Vocabolario mitologico

Nel parlare quotidiano utilizziamo spesso parole che hanno assunto un significato semantico ben preciso nella nostra lingua ma di cui spesso ignoriamo l’origine. Spesso sentiamo dire “sotto l’egida dell’ONU” oppure qualcuno che accusa una determinata persona di essere “un’arpìa”.
La mitologia greca è un ampio serbatoio a cui si è attinto non solo per la realizzazione di pellicole cinematografiche, di opere d’arte, di poemi, ma anche per mutuare parole o attributi ormai divenute di uso comune.
Prendiamo ad esempio “egida”. Questa non era altro che lo scudo appartenente a Zeus. Era realizzato con la pelle della capra Amaltea, colei che lo allattò quando era ancora in fasce.
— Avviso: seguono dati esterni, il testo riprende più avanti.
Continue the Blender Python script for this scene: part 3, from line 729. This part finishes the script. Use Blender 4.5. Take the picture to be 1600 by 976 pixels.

Atena, poi, provvide ad aggiungervi al centro la testa di Medusa, la terribile gorgone che pietrificava chiunque con il suo sguardo, uccisa da Teseo, che fece alla divinità dono della sua testa.
E le Arpìe? Queste erano esseri mostruosi, per la metà superiore avevano corpo di donna, per quella inferiore un corpo da uccello. Il loro nome significa “rapire con violenza” e personificavano la tempesta. Oggi si usa per definire una persona apparentemente innocua ma che cela atteggiamenti predatori.
Qualcuno avrà senz’altro udito associare ad una pietanza  prelibata il termine “nettare degli dei”.
In questo caso il “nettare” era direttamente associato all’Ambrosia (che significa  “che solo gli immortali possono consumare”). Talvolta, nella mitologia, il nettare è bevanda e l’Ambrosia il cibo, altre volte l’opposto.
Si pensa che fosse una specie di miele, le cui proprietà curative e lenitive erano già note nei tempi antichi.
Tutti hanno un punto debole. O in altri termini un “tallone d’Achille”.
Questo modo di dire deriva proprio dal tallone dell’eroe greco Achille. La madre Teti, per renderlo invulnerabile, lo immerse nel fiume Stige tenendolo per il tallone. Questa parte, l’unica a non essersi bagnata, fu l’unico punto debole. Tanto che Achille morì proprio a causa di una freccia avvelenata lanciata da Paride e guidata da Apollo, che lo colpì al tallone.
“E la mia banda suona il rock, per chi l’ha visto e per chi non c’era e per chi quel giorno lì inseguiva una sua chimera”, canta Ivano Fossati. Si dice “chimera” un sogno impossibile, un’utopia, una fantasia.  Ma che cosa era la Chimera?
Si tratta di un essere mitologico che incarnava tre  animali differenti: essa aveva corpo di leone, una testa di capra che usciva dalla schiena e un serpente al posto della coda. Questo mostro faceva scorrerie nelle terre del re di Lidia, Iobate, e su ordine di questo Bellerofonte lo uccise.
Si potrebbe continuare ancora, ma quanto detto è sufficiente per comprendere come anche a secoli di distanza, la mitologia greca ci accompagni, più o meno inconsapevolmente, nella vita di tutti i giorni.